What you are asked to do:
Reproduce the data exactly and drop any pictures it holds.

Data provided:
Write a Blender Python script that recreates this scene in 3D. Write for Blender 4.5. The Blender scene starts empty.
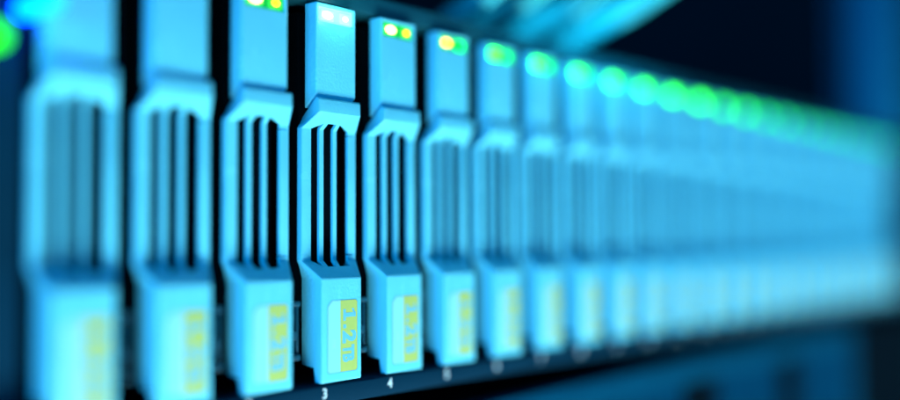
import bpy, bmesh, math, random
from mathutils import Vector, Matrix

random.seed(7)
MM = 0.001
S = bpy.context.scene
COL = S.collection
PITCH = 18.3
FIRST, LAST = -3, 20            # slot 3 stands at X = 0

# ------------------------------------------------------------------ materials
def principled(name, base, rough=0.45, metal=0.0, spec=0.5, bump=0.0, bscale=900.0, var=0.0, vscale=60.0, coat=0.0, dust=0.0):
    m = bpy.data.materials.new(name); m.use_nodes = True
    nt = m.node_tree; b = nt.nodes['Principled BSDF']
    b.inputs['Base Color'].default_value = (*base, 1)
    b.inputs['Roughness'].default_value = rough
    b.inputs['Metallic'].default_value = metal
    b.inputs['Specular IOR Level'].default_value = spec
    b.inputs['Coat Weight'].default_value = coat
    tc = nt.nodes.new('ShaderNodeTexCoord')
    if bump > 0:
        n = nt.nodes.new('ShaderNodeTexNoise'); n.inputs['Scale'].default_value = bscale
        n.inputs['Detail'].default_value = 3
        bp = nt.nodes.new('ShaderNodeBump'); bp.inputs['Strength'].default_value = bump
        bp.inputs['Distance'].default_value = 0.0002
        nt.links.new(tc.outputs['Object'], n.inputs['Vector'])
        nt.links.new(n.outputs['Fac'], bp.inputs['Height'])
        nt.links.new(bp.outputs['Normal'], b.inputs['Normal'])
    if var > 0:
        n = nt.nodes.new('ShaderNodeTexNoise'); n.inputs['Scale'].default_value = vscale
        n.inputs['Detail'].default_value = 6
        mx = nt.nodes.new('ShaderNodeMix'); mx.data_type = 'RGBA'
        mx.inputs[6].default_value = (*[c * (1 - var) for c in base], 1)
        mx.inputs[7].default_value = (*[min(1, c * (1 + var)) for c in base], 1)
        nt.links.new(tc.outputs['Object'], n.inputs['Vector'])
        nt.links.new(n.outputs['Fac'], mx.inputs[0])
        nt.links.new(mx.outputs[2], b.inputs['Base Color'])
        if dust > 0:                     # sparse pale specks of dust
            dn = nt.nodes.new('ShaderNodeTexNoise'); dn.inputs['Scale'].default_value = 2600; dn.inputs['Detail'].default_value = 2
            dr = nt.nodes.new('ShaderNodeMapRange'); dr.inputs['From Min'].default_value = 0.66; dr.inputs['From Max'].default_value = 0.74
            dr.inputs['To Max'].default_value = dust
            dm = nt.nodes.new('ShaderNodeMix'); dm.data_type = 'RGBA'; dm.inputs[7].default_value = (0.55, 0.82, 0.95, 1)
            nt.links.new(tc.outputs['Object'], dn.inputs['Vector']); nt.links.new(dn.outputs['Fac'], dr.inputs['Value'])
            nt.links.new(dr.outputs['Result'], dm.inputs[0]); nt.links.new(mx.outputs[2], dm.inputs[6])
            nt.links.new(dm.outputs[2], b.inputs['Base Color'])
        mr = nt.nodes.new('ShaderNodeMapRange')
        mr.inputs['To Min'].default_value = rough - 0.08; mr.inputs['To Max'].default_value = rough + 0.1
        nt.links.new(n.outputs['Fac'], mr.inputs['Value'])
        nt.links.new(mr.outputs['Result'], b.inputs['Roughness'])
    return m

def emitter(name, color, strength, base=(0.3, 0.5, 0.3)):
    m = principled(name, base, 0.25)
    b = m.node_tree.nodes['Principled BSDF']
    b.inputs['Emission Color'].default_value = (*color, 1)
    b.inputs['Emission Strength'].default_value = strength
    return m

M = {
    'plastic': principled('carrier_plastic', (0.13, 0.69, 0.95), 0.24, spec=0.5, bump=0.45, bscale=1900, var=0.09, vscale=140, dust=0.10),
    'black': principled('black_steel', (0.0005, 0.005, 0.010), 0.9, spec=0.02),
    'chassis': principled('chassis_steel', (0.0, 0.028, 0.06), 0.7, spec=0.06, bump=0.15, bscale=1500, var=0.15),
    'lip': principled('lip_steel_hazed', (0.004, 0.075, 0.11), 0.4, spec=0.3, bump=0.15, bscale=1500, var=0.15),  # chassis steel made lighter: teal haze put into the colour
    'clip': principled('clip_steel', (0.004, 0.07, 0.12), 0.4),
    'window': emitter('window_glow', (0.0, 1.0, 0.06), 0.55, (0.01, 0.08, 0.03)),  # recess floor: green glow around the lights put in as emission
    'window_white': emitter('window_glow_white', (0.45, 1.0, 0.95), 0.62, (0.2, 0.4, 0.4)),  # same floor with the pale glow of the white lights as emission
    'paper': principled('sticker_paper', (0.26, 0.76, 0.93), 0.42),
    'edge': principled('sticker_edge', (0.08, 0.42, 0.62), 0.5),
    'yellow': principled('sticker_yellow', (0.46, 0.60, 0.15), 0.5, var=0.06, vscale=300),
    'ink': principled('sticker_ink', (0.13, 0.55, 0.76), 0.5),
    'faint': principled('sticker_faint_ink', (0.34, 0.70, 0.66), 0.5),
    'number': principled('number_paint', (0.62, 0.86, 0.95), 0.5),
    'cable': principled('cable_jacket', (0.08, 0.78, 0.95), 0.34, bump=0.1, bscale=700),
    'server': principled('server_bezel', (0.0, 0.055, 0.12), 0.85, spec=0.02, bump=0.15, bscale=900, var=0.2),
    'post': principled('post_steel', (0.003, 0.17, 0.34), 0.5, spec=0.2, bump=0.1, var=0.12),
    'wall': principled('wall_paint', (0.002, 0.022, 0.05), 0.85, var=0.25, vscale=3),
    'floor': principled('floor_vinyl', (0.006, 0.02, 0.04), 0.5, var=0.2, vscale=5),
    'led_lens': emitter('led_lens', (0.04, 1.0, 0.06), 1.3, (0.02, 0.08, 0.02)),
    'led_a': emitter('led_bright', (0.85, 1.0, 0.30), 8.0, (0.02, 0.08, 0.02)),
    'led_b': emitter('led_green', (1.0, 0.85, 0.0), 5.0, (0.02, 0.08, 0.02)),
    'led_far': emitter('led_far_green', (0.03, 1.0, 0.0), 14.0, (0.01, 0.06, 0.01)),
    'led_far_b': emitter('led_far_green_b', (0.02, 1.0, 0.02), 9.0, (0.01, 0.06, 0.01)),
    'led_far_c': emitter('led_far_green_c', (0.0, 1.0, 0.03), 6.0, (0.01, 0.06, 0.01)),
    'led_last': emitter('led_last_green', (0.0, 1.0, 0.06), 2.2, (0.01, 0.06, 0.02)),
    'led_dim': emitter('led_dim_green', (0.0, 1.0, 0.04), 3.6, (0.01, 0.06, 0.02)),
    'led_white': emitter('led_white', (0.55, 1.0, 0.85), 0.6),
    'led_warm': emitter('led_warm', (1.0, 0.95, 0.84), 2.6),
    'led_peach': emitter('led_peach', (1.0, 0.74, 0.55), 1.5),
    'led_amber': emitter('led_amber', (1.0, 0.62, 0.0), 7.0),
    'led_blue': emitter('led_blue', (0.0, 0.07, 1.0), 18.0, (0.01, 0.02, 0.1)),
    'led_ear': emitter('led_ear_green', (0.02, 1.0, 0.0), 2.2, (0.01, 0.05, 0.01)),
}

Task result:
Write a Blender Python script that recreates this scene in 3D. Write for Blender 4.5. The Blender scene starts empty.
import bpy, bmesh, math, random
from mathutils import Vector, Matrix

random.seed(7)
MM = 0.001
S = bpy.context.scene
COL = S.collection
PITCH = 18.3
FIRST, LAST = -3, 20            # slot 3 stands at X = 0

# ------------------------------------------------------------------ materials
def principled(name, base, rough=0.45, metal=0.0, spec=0.5, bump=0.0, bscale=900.0, var=0.0, vscale=60.0, coat=0.0, dust=0.0):
    m = bpy.data.materials.new(name); m.use_nodes = True
    nt = m.node_tree; b = nt.nodes['Principled BSDF']
    b.inputs['Base Color'].default_value = (*base, 1)
    b.inputs['Roughness'].default_value = rough
    b.inputs['Metallic'].default_value = metal
    b.inputs['Specular IOR Level'].default_value = spec
    b.inputs['Coat Weight'].default_value = coat
    tc = nt.nodes.new('ShaderNodeTexCoord')
    if bump > 0:
        n = nt.nodes.new('ShaderNodeTexNoise'); n.inputs['Scale'].default_value = bscale
        n.inputs['Detail'].default_value = 3
        bp = nt.nodes.new('ShaderNodeBump'); bp.inputs['Strength'].default_value = bump
        bp.inputs['Distance'].default_value = 0.0002
        nt.links.new(tc.outputs['Object'], n.inputs['Vector'])
        nt.links.new(n.outputs['Fac'], bp.inputs['Height'])
        nt.links.new(bp.outputs['Normal'], b.inputs['Normal'])
    if var > 0:
        n = nt.nodes.new('ShaderNodeTexNoise'); n.inputs['Scale'].default_value = vscale
        n.inputs['Detail'].default_value = 6
        mx = nt.nodes.new('ShaderNodeMix'); mx.data_type = 'RGBA'
        mx.inputs[6].default_value = (*[c * (1 - var) for c in base], 1)
        mx.inputs[7].default_value = (*[min(1, c * (1 + var)) for c in base], 1)
        nt.links.new(tc.outputs['Object'], n.inputs['Vector'])
        nt.links.new(n.outputs['Fac'], mx.inputs[0])
        nt.links.new(mx.outputs[2], b.inputs['Base Color'])
        if dust > 0:                     # sparse pale specks of dust
            dn = nt.nodes.new('ShaderNodeTexNoise'); dn.inputs['Scale'].default_value = 2600; dn.inputs['Detail'].default_value = 2
            dr = nt.nodes.new('ShaderNodeMapRange'); dr.inputs['From Min'].default_value = 0.66; dr.inputs['From Max'].default_value = 0.74
            dr.inputs['To Max'].default_value = dust
            dm = nt.nodes.new('ShaderNodeMix'); dm.data_type = 'RGBA'; dm.inputs[7].default_value = (0.55, 0.82, 0.95, 1)
            nt.links.new(tc.outputs['Object'], dn.inputs['Vector']); nt.links.new(dn.outputs['Fac'], dr.inputs['Value'])
            nt.links.new(dr.outputs['Result'], dm.inputs[0]); nt.links.new(mx.outputs[2], dm.inputs[6])
            nt.links.new(dm.outputs[2], b.inputs['Base Color'])
        mr = nt.nodes.new('ShaderNodeMapRange')
        mr.inputs['To Min'].default_value = rough - 0.08; mr.inputs['To Max'].default_value = rough + 0.1
        nt.links.new(n.outputs['Fac'], mr.inputs['Value'])
        nt.links.new(mr.outputs['Result'], b.inputs['Roughness'])
    return m

def emitter(name, color, strength, base=(0.3, 0.5, 0.3)):
    m = principled(name, base, 0.25)
    b = m.node_tree.nodes['Principled BSDF']
    b.inputs['Emission Color'].default_value = (*color, 1)
    b.inputs['Emission Strength'].default_value = strength
    return m

M = {
    'plastic': principled('carrier_plastic', (0.13, 0.69, 0.95), 0.24, spec=0.5, bump=0.45, bscale=1900, var=0.09, vscale=140, dust=0.10),
    'black': principled('black_steel', (0.0005, 0.005, 0.010), 0.9, spec=0.02),
    'chassis': principled('chassis_steel', (0.0, 0.028, 0.06), 0.7, spec=0.06, bump=0.15, bscale=1500, var=0.15),
    'lip': principled('lip_steel_hazed', (0.004, 0.075, 0.11), 0.4, spec=0.3, bump=0.15, bscale=1500, var=0.15),  # chassis steel made lighter: teal haze put into the colour
    'clip': principled('clip_steel', (0.004, 0.07, 0.12), 0.4),
    'window': emitter('window_glow', (0.0, 1.0, 0.06), 0.55, (0.01, 0.08, 0.03)),  # recess floor: green glow around the lights put in as emission
    'window_white': emitter('window_glow_white', (0.45, 1.0, 0.95), 0.62, (0.2, 0.4, 0.4)),  # same floor with the pale glow of the white lights as emission
    'paper': principled('sticker_paper', (0.26, 0.76, 0.93), 0.42),
    'edge': principled('sticker_edge', (0.08, 0.42, 0.62), 0.5),
    'yellow': principled('sticker_yellow', (0.46, 0.60, 0.15), 0.5, var=0.06, vscale=300),
    'ink': principled('sticker_ink', (0.13, 0.55, 0.76), 0.5),
    'faint': principled('sticker_faint_ink', (0.34, 0.70, 0.66), 0.5),
    'number': principled('number_paint', (0.62, 0.86, 0.95), 0.5),
    'cable': principled('cable_jacket', (0.08, 0.78, 0.95), 0.34, bump=0.1, bscale=700),
    'server': principled('server_bezel', (0.0, 0.055, 0.12), 0.85, spec=0.02, bump=0.15, bscale=900, var=0.2),
    'post': principled('post_steel', (0.003, 0.17, 0.34), 0.5, spec=0.2, bump=0.1, var=0.12),
    'wall': principled('wall_paint', (0.002, 0.022, 0.05), 0.85, var=0.25, vscale=3),
    'floor': principled('floor_vinyl', (0.006, 0.02, 0.04), 0.5, var=0.2, vscale=5),
    'led_lens': emitter('led_lens', (0.04, 1.0, 0.06), 1.3, (0.02, 0.08, 0.02)),
    'led_a': emitter('led_bright', (0.85, 1.0, 0.30), 8.0, (0.02, 0.08, 0.02)),
    'led_b': emitter('led_green', (1.0, 0.85, 0.0), 5.0, (0.02, 0.08, 0.02)),
    'led_far': emitter('led_far_green', (0.03, 1.0, 0.0), 14.0, (0.01, 0.06, 0.01)),
    'led_far_b': emitter('led_far_green_b', (0.02, 1.0, 0.02), 9.0, (0.01, 0.06, 0.01)),
    'led_far_c': emitter('led_far_green_c', (0.0, 1.0, 0.03), 6.0, (0.01, 0.06, 0.01)),
    'led_last': emitter('led_last_green', (0.0, 1.0, 0.06), 2.2, (0.01, 0.06, 0.02)),
    'led_dim': emitter('led_dim_green', (0.0, 1.0, 0.04), 3.6, (0.01, 0.06, 0.02)),
    'led_white': emitter('led_white', (0.55, 1.0, 0.85), 0.6),
    'led_warm': emitter('led_warm', (1.0, 0.95, 0.84), 2.6),
    'led_peach': emitter('led_peach', (1.0, 0.74, 0.55), 1.5),
    'led_amber': emitter('led_amber', (1.0, 0.62, 0.0), 7.0),
    'led_blue': emitter('led_blue', (0.0, 0.07, 1.0), 18.0, (0.01, 0.02, 0.1)),
    'led_ear': emitter('led_ear_green', (0.02, 1.0, 0.0), 2.2, (0.01, 0.05, 0.01)),
}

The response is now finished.